▶ **MATERIAL PROVIDED**
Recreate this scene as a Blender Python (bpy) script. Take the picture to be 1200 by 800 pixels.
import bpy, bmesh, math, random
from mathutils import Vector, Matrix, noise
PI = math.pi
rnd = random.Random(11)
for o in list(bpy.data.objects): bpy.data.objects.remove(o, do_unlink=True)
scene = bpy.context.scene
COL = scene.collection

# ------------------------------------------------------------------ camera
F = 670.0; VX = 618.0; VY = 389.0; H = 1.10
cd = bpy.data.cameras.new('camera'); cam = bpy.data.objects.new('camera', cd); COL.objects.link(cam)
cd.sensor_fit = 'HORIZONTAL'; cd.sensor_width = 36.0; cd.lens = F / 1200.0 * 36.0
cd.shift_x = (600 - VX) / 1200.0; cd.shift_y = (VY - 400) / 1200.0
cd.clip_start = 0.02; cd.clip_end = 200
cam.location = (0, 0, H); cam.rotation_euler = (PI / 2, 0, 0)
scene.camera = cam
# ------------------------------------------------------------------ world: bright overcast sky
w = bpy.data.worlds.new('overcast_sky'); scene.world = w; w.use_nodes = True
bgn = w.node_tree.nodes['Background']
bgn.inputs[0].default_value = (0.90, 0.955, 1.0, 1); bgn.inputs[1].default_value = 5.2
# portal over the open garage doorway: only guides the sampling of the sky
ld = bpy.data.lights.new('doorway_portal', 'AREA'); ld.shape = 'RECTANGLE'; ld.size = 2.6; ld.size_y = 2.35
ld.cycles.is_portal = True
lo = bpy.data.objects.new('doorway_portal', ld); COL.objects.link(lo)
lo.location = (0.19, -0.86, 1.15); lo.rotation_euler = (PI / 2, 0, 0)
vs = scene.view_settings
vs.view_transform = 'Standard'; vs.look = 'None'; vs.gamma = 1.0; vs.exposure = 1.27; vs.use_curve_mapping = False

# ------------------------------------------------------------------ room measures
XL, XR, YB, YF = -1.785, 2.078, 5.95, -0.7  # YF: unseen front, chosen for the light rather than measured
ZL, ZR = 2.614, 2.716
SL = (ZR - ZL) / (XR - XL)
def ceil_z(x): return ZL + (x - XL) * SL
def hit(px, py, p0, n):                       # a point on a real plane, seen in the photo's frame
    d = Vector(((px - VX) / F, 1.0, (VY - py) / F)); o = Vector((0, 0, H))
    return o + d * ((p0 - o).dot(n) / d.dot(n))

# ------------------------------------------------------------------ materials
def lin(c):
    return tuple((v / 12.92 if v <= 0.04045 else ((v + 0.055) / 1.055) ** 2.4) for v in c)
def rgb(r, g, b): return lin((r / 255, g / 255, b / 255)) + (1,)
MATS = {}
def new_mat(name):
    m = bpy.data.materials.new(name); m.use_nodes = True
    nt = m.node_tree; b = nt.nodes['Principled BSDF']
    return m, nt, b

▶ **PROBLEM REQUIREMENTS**
Begin with the first line of the listing and copy exactly through the line that contains "vs.view_transform = 'Standard';", please, keeping both ends and leaving out everything after.

▶ **FULL SOLUTION**
Recreate this scene as a Blender Python (bpy) script. Take the picture to be 1200 by 800 pixels.
import bpy, bmesh, math, random
from mathutils import Vector, Matrix, noise
PI = math.pi
rnd = random.Random(11)
for o in list(bpy.data.objects): bpy.data.objects.remove(o, do_unlink=True)
scene = bpy.context.scene
COL = scene.collection

# ------------------------------------------------------------------ camera
F = 670.0; VX = 618.0; VY = 389.0; H = 1.10
cd = bpy.data.cameras.new('camera'); cam = bpy.data.objects.new('camera', cd); COL.objects.link(cam)
cd.sensor_fit = 'HORIZONTAL'; cd.sensor_width = 36.0; cd.lens = F / 1200.0 * 36.0
cd.shift_x = (600 - VX) / 1200.0; cd.shift_y = (VY - 400) / 1200.0
cd.clip_start = 0.02; cd.clip_end = 200
cam.location = (0, 0, H); cam.rotation_euler = (PI / 2, 0, 0)
scene.camera = cam
# ------------------------------------------------------------------ world: bright overcast sky
w = bpy.data.worlds.new('overcast_sky'); scene.world = w; w.use_nodes = True
bgn = w.node_tree.nodes['Background']
bgn.inputs[0].default_value = (0.90, 0.955, 1.0, 1); bgn.inputs[1].default_value = 5.2
# portal over the open garage doorway: only guides the sampling of the sky
ld = bpy.data.lights.new('doorway_portal', 'AREA'); ld.shape = 'RECTANGLE'; ld.size = 2.6; ld.size_y = 2.35
ld.cycles.is_portal = True
lo = bpy.data.objects.new('doorway_portal', ld); COL.objects.link(lo)
lo.location = (0.19, -0.86, 1.15); lo.rotation_euler = (PI / 2, 0, 0)
vs = scene.view_settings
vs.view_transform = 'Standard'; vs.look = 'None'; vs.gamma = 1.0; vs.exposure = 1.27; vs.use_curve_mapping = False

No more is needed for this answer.